In the material below, identify each line bearing the word "Blender". Reproduce those lines.

──────────

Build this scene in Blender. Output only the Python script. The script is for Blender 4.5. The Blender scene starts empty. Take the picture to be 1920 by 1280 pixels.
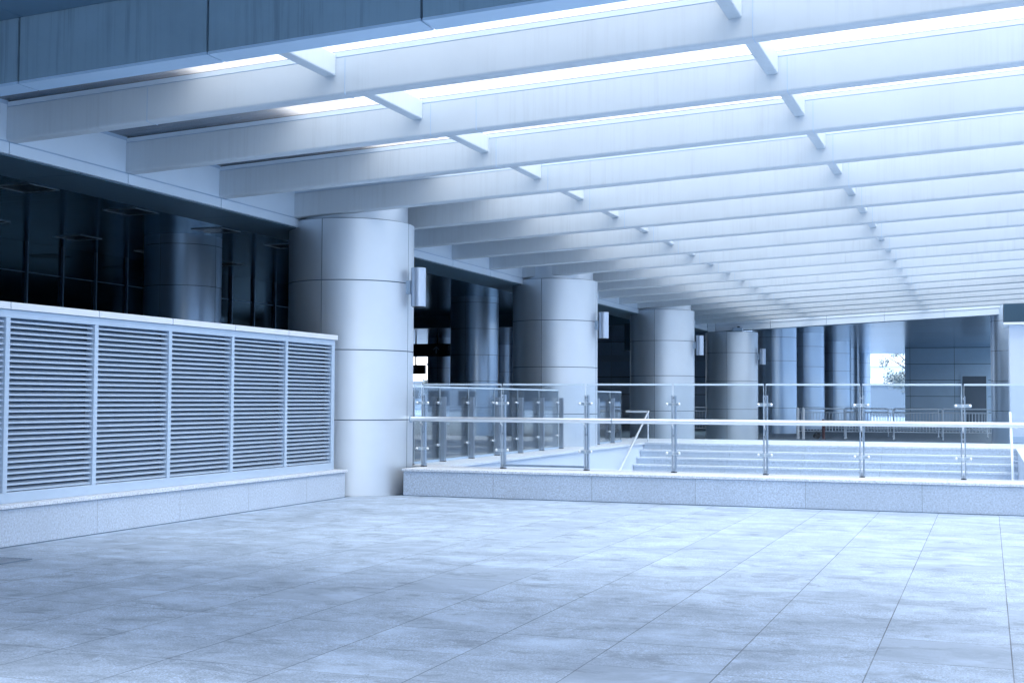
import bpy, bmesh, math, random
from mathutils import Vector, Matrix
random.seed(7)
scene = bpy.context.scene
COL = scene.collection
PI = math.pi

# ------------------------------------------------------------------ materials
def nt(name):
    m = bpy.data.materials.new(name); m.use_nodes = True
    t = m.node_tree; b = t.nodes['Principled BSDF']
    return m, t, b

class G:
    """tiny node-graph helper"""
    def __init__(s, t): s.t = t
    def n(s, kind, **kw):
        o = s.t.nodes.new(kind)
        for k, v in kw.items(): setattr(o, k, v)
        return o
    def link(s, a, b): s.t.links.new(a, b)
    def val(s, sock, v):
        if isinstance(v, bpy.types.NodeSocket): s.link(v, sock)
        else: sock.default_value = v
    def math(s, op, a, b=0.0, c=None, clamp=False):
        o = s.n('ShaderNodeMath', operation=op, use_clamp=clamp)
        s.val(o.inputs[0], a); s.val(o.inputs[1], b)
        if c is not None: s.val(o.inputs[2], c)
        return o.outputs[0]
    def pos(s): return s.n('ShaderNodeNewGeometry').outputs['Position']
    def obj(s): return s.n('ShaderNodeTexCoord').outputs['Object']
    def mapping(s, v, scale=(1, 1, 1), loc=(0, 0, 0), rot=(0, 0, 0)):
        o = s.n('ShaderNodeMapping'); s.link(v, o.inputs[0])
        o.inputs['Location'].default_value = loc; o.inputs['Rotation'].default_value = rot
        o.inputs['Scale'].default_value = scale
        return o.outputs[0]
    def noise(s, v, scale, detail=4, rough=.55, dist=0.0):
        o = s.n('ShaderNodeTexNoise'); s.link(v, o.inputs['Vector'])
        o.inputs['Scale'].default_value = scale; o.inputs['Detail'].default_value = detail
        o.inputs['Roughness'].default_value = rough; o.inputs['Distortion'].default_value = dist
        return o.outputs['Fac']
    def ramp(s, f, stops):
        o = s.n('ShaderNodeValToRGB'); s.link(f, o.inputs[0])
        e = o.color_ramp.elements
        while len(e) < len(stops): e.new(.5)
        for q, (p, c) in zip(e, stops):
            q.position = p; q.color = (c, c, c, 1) if isinstance(c, (int, float)) else (*c, 1)
        return o.outputs[0]
    def mix(s, f, a, b, mode='MIX'):
        o = s.n('ShaderNodeMix', data_type='RGBA', blend_type=mode)
        s.val(o.inputs[0], f)
        for i, v in ((6, a), (7, b)):
            if isinstance(v, bpy.types.NodeSocket): s.link(v, o.inputs[i])
            else: o.inputs[i].default_value = (*v, 1) if len(v) == 3 else v
        return o.outputs[2]
    def bump(s, h, strength=.2, dist=.01):
        o = s.n('ShaderNodeBump'); s.link(h, o.inputs['Height'])
        o.inputs['Strength'].default_value = strength; o.inputs['Distance'].default_value = dist
        return o.outputs[0]
    def sep(s, v):
        o = s.n('ShaderNodeSeparateXYZ'); s.link(v, o.inputs[0]); return o.outputs

def mul(c, k): return tuple(x * k for x in c)

def metal(name, col, metallic=.3, rough=.4, var=.06, streak=0.0, spec=.5):
    """painted / anodised sheet: faint cloudiness, optional vertical drip streaks"""
    m, t, b = nt(name); g = G(t); p = g.pos()
    f = g.noise(p, 1.3, 5, .6)
    c = g.mix(g.ramp(f, [(.3, 0), (.7, 1)]), mul(col, 1 - var), mul(col, 1 + var * .6))
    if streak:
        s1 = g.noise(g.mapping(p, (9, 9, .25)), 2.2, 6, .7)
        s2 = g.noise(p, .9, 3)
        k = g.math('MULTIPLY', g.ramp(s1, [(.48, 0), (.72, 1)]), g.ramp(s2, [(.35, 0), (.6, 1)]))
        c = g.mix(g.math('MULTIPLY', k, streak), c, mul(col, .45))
    g.link(c, b.inputs['Base Color'])
    r = g.noise(g.mapping(p, (1, 1, .3)), 3, 4)
    g.link(g.math('MULTIPLY_ADD', r, .06, rough - .03), b.inputs['Roughness'])
    b.inputs['Metallic'].default_value = metallic
    b.inputs['Specular IOR Level'].default_value = spec
    return m

def plain(name, col, rough=.5, metallic=0.0, emit=None, spec=.5):
    m, t, b = nt(name); g = G(t)
    f = g.noise(g.pos(), 6, 3)
    g.link(g.mix(f, mul(col, .92), mul(col, 1.08)), b.inputs['Base Color'])
    b.inputs['Roughness'].default_value = rough; b.inputs['Metallic'].default_value = metallic
    b.inputs['Specular IOR Level'].default_value = spec
    return m

def granite(name, col, joint=None, j0=0.0, axis=0):
    m, t, b = nt(name); g = G(t); p = g.pos()
    f = g.noise(p, 48, 4, .8); f2 = g.noise(p, 22, 3, .7)
    c = g.mix(g.ramp(f, [(.34, 0), (.50, .55), (.64, 1)]), mul(col, .62), mul(col, 1.20))
    c = g.mix(g.ramp(f2, [(.62, 0), (.75, .35)]), c, mul(col, .5))
    big = g.noise(p, 1.4, 5, .6)
    c = g.mix(g.ramp(big, [(.4, 0), (.75, .35)]), c, mul(col, .68))
    if joint:
        x = g.sep(p)[axis]
        u = g.math('FRACT', g.math('DIVIDE', g.math('SUBTRACT', x, j0), joint))
        k = g.math('LESS_THAN', g.math('ABSOLUTE', g.math('SUBTRACT', u, .5)), .0022 / joint * 1.6)
        cid = g.math('FLOOR', g.math('DIVIDE', g.math('SUBTRACT', x, j0 + joint * .5), joint))
        w = g.n('ShaderNodeTexWhiteNoise', noise_dimensions='1D'); g.link(cid, w.inputs['W'])
        c = g.mix(g.math('MULTIPLY', w.outputs['Value'], .3), c, mul(col, .7))
        c = g.mix(g.math('MULTIPLY', k, .55), c, mul(col, .25))
    g.link(c, b.inputs['Base Color']); b.inputs['Roughness'].default_value = .62
    g.link(g.bump(f, .08, .004), b.inputs['Normal'])
    return m

def paving(name, col):
    """square granite slabs 0.711 x 0.69 m with worn joints, smudges and grit"""
    m, t, b = nt(name); g = G(t); p = g.pos(); xs = g.sep(p)
    u = g.math('DIVIDE', g.math('SUBTRACT', xs[0], .105), .711)
    v = g.math('DIVIDE', g.math('SUBTRACT', xs[1], 5.97), .69)
    cu, cv = g.math('FLOOR', u), g.math('FLOOR', v)
    cmb = g.n('ShaderNodeCombineXYZ'); g.link(cu, cmb.inputs[0]); g.link(cv, cmb.inputs[1])
    w = g.n('ShaderNodeTexWhiteNoise', noise_dimensions='2D'); g.link(cmb.outputs[0], w.inputs['Vector'])
    tv = w.outputs['Value']
    fu, fv = g.math('FRACT', u), g.math('FRACT', v)
    eu = g.math('MULTIPLY', g.math('MINIMUM', fu, g.math('SUBTRACT', 1, fu)), .711)
    ev = g.math('MULTIPLY', g.math('MINIMUM', fv, g.math('SUBTRACT', 1, fv)), .69)
    ju = g.math('LESS_THAN', eu, .0034); jv = g.math('LESS_THAN', ev, .0036)
    fade = g.ramp(g.noise(p, .8, 3, .6), [(.36, .65), (.58, 1)])
    fade2 = g.ramp(g.noise(g.mapping(p, (1, 1, 1), (9, 4, 0)), 1.1, 3, .6), [(.40, 0.4), (.58, 1)])
    j = g.math('MAXIMUM', g.math('MULTIPLY', ju, fade), g.math('MULTIPLY', jv, fade2))
    grain = g.noise(p, 75, 3, .85)
    grain2 = g.noise(p, 30, 4, .75); 
    off = g.n('ShaderNodeVectorMath', operation='MULTIPLY_ADD')          # every slab is cut from another piece of stone
    cmb2 = g.n('ShaderNodeCombineXYZ'); g.link(tv, cmb2.inputs[0]); g.link(tv, cmb2.inputs[1])
    g.link(cmb2.outputs[0], off.inputs[0]); off.inputs[1].default_value = (37, 53, 0); g.link(p, off.inputs[2])
    po = off.outputs[0]
    mott = g.noise(po, 4.0, 8, .74, .3)
    c = g.mix(g.ramp(grain, [(.34, 0), (.66, 1)]), mul(col, .36), mul(col, 1.52))
    c = g.mix(g.ramp(grain2, [(.38, .55), (.54, 0)]), c, mul(col, .5))
    c = g.mix(g.ramp(mott, [(.36, .62), (.46, .30), (.56, 0)]), c, mul(col, .5))
    c = g.mix(g.ramp(tv, [(0, 0), (.5, .22), (.86, .34), (.90, .85), (1, .95)]), c, mul(col, .72))
    sm = g.noise(g.mapping(p, (.8, 1.1, 1), (0, 0, 0), (0, 0, .35)), 1.5, 9, .66, .5)
    c = g.mix(g.ramp(sm, [(.47, 0), (.54, .28), (.66, .6)]), c, mul(col, .5))
    sm2 = g.noise(g.mapping(p, (1.3, 2.0, 1), (3, 7, 0), (0, 0, .2)), 1.7, 8, .68, .8)
    c = g.mix(g.ramp(sm2, [(.56, 0), (.595, .42), (.70, .66)]), c, mul(col, .38))
    lt = g.noise(g.mapping(po, (.8, 1.2, 1), (5, 1, 0)), 1.6, 8, .68, .3)
    c = g.mix(g.ramp(lt, [(.50, 0), (.66, .5)]), c, mul(col, 1.22))
    vo = g.n('ShaderNodeTexVoronoi', feature='F1'); g.link(p, vo.inputs['Vector']); vo.inputs['Scale'].default_value = 3.2
    grit = g.math('LESS_THAN', vo.outputs['Distance'], .05)
    gm = g.ramp(g.noise(p, .7, 2), [(.55, 0), (.62, 1)])
    c = g.mix(g.math('MULTIPLY', g.math('MULTIPLY', grit, gm), .6), c, mul(col, .2))
    # a few wandering cracks of old glue and tyre scuffs
    cr = g.noise(g.mapping(p, (1, 1, 1), (2.3, 8.8, 0)), .9, 5, .55, 1.6)
    line = g.math('LESS_THAN', g.math('ABSOLUTE', g.math('SUBTRACT', cr, .5)), .0022)
    cm = g.ramp(g.noise(p, .45, 2), [(.56, 0), (.64, .55)])
    c = g.mix(g.math('MULTIPLY', line, cm), c, mul(col, .3))
    c = g.mix(g.math('MULTIPLY', j, .85), c, mul(col, .10))
    g.link(c, b.inputs['Base Color'])
    g.link(g.math('MULTIPLY_ADD', sm, .3, .42), b.inputs['Roughness'])
    b.inputs['Specular IOR Level'].default_value = .35
    h = g.math('SUBTRACT', g.math('MULTIPLY', grain, .25), j)
    g.link(g.bump(h, .18, .004), b.inputs['Normal'])
    return m

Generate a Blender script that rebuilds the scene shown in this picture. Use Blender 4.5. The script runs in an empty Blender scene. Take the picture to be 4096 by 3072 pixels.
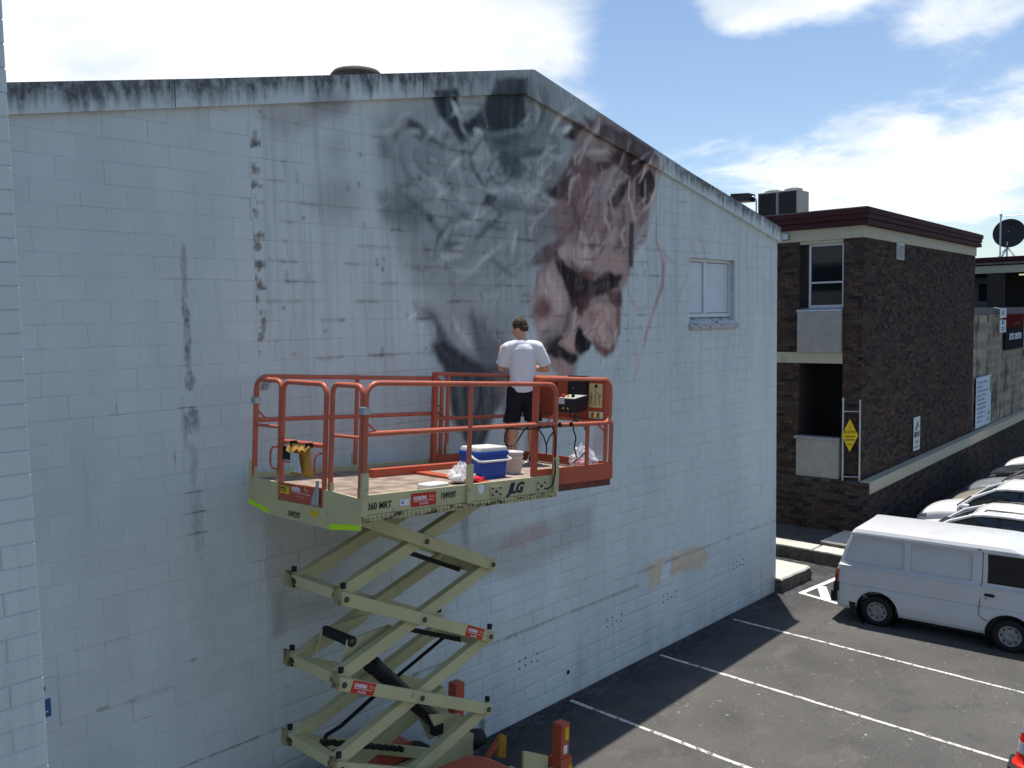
import bpy, bmesh, math, random
import numpy as np
from math import radians as rad, sin, cos, pi, sqrt, atan2
from mathutils import Vector, Matrix, noise as mnoise
random.seed(7)
SC = bpy.context.scene
COL = SC.collection

# ------------------------------------------------------------------ camera
cam = bpy.data.cameras.new('camera')
cam_o = bpy.data.objects.new('camera', cam); COL.objects.link(cam_o)
PITCH, ROLL, YAW = rad(4.329), rad(-1.067), rad(43.914)
fw = Vector((cos(YAW)*cos(PITCH), sin(YAW)*cos(PITCH), -sin(PITCH)))
rt0 = Vector((sin(YAW), -cos(YAW), 0)); up0 = rt0.cross(fw)
rt = rt0*cos(ROLL)+up0*sin(ROLL); up = -rt0*sin(ROLL)+up0*cos(ROLL)
cam_o.matrix_world = Matrix(((rt.x, up.x, -fw.x, 0), (rt.y, up.y, -fw.y, -8.5426), (rt.z, up.z, -fw.z, 5.9191), (0, 0, 0, 1)))
cam.sensor_fit = 'HORIZONTAL'; cam.sensor_width = 36; cam.lens = 36*3458/4096
cam.clip_start = .05; cam.clip_end = 2000
SC.camera = cam_o
SC.render.resolution_x, SC.render.resolution_y = 1024, 768

# ------------------------------------------------------------------ light
SUN_AZ, SUN_EL = rad(38.9), rad(76.6)
sd = Vector((cos(SUN_AZ)*cos(SUN_EL), sin(SUN_AZ)*cos(SUN_EL), sin(SUN_EL)))
sun = bpy.data.lights.new('sun', 'SUN'); sun.energy = 5.0; sun.angle = rad(.53); sun.color = (1, .955, .89)
sun_o = bpy.data.objects.new('sun', sun); COL.objects.link(sun_o)
sun_o.rotation_euler = sd.to_track_quat('Z', 'Y').to_euler(); sun_o.location = (0, 0, 40)

W = bpy.data.worlds.new('World'); SC.world = W; W.use_nodes = True
def world():
    nt = W.node_tree; N = nt.nodes; L = nt.links; N.clear()
    def nd(t, **k):
        n = N.new(t)
        for a, b in k.items(): setattr(n, a, b)
        return n
    def mth(op, a, b=None, c=None, clamp=False):
        n = nd('ShaderNodeMath', operation=op, use_clamp=clamp)
        for i, v in enumerate((a, b, c)):
            if v is None: continue
            if isinstance(v, (int, float)): n.inputs[i].default_value = v
            else: L.new(v, n.inputs[i])
        return n.outputs[0]
    out = nd('ShaderNodeOutputWorld'); bg = nd('ShaderNodeBackground'); bgc = nd('ShaderNodeBackground'); mix = nd('ShaderNodeMixShader')
    sky = nd('ShaderNodeTexSky', sky_type='NISHITA', sun_disc=False)
    sky.sun_elevation = SUN_EL; sky.sun_rotation = pi/2-SUN_AZ; sky.air_density = 1.0; sky.dust_density = .6; sky.ozone_density = 2.2
    hs = nd('ShaderNodeHueSaturation'); hs.inputs['Saturation'].default_value = 1.0; L.new(sky.outputs[0], hs.inputs['Color']); L.new(hs.outputs[0], bg.inputs[0]); bg.inputs[1].default_value = .125
    tc = nd('ShaderNodeTexCoord'); sep = nd('ShaderNodeSeparateXYZ'); L.new(tc.outputs['Generated'], sep.inputs[0])
    x, y, z = sep.outputs
    zz = mth('MAXIMUM', mth('ADD', z, .22), .05)
    comb = nd('ShaderNodeCombineXYZ'); L.new(mth('DIVIDE', x, zz), comb.inputs[0]); L.new(mth('DIVIDE', y, zz), comb.inputs[1])
    def noise(scale, det, rough, off=0., dist=0.):
        mp = nd('ShaderNodeVectorMath', operation='ADD'); L.new(comb.outputs[0], mp.inputs[0]); mp.inputs[1].default_value = (off, off*.7, off*.3)
        n = nd('ShaderNodeTexNoise'); n.inputs['Scale'].default_value = scale; n.inputs['Detail'].default_value = det
        n.inputs['Roughness'].default_value = rough; n.inputs['Distortion'].default_value = dist
        L.new(mp.outputs[0], n.inputs['Vector']); return n.outputs['Fac']
    az = mth('ARCTAN2', y, x); el = mth('ARCSINE', z)
    def gauss(a0, e0, sa, se, slope=0.):
        da = mth('SUBTRACT', az, rad(a0)); de = mth('SUBTRACT', el, rad(e0))
        de2 = mth('SUBTRACT', de, mth('MULTIPLY', da, slope))
        q = mth('ADD', mth('POWER', mth('ABSOLUTE', mth('DIVIDE', da, rad(sa))), 2.), mth('POWER', mth('ABSOLUTE', mth('DIVIDE', de2, rad(se))), 2.))
        return mth('EXPONENT', mth('MULTIPLY', q, -1.))
    n1 = noise(1.25, 7, .55, CL_OFF, .25)
    n2 = noise(4.2, 6, .6, 3.3, .4)
    cov = mth('ADD', mth('MULTIPLY', n1, .60), mth('MULTIPLY', n2, .40))
    # the cumulus bank to the left and the broken blue to the right of it
    for a0, e0, sa, se, k, sl in CLOUDS:
        cov = mth('ADD', cov, mth('MULTIPLY', gauss(a0, e0, sa, se, sl), k))
    mr = nd('ShaderNodeMapRange', interpolation_type='SMOOTHSTEP'); L.new(cov, mr.inputs[0])
    mr.inputs[1].default_value = .585; mr.inputs[2].default_value = .77
    # cloud brightness: grey undersides low down, white tops
    n3 = noise(2.1, 5, .5, 9.1, .2)
    ramp = nd('ShaderNodeValToRGB'); L.new(n3, ramp.inputs[0])
    e = ramp.color_ramp.elements; e[0].position = .34; e[0].color = (.66, .74, .82, 1); e[1].position = .54; e[1].color = (1.05, 1.06, 1.07, 1)
    L.new(ramp.outputs[0], bgc.inputs[0]); bgc.inputs[1].default_value = .98
    L.new(mth('MULTIPLY', mr.outputs[0], .93), mix.inputs[0]); L.new(bg.outputs[0], mix.inputs[1]); L.new(bgc.outputs[0], mix.inputs[2]); L.new(mix.outputs[0], out.inputs[0])
CL_OFF = 1.7
CLOUDS = [(58.5, 15, 19.5, 16, .50, 0.), (15, 17.0, 6, 2.6, .20, -.3), (28, 14.0, 9.5, 2.4, -.16, -.06), (34.2, 17.2, 3.4, 3.6, -.30, 0.), (17, 8.8, 15, 4.0, .36, -.24), (27, 18.9, 8.0, 2.3, .27, 0.), (28, 11.0, 5.0, 1.8, .10, -.1)]
world()
vs = SC.view_settings
vs.view_transform = 'Standard'; vs.look = 'None'; vs.gamma = 1; vs.exposure = 0.25; vs.use_curve_mapping = False
SC.render.engine = 'CYCLES'
SC.cycles.max_bounces = 8; SC.cycles.transparent_max_bounces = 12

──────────

## Answer to this problem
Build this scene in Blender. Output only the Python script. The script is for Blender 4.5. The Blender scene starts empty. Take the picture to be 1920 by 1280 pixels.
Generate a Blender script that rebuilds the scene shown in this picture. Use Blender 4.5. The script runs in an empty Blender scene. Take the picture to be 4096 by 3072 pixels.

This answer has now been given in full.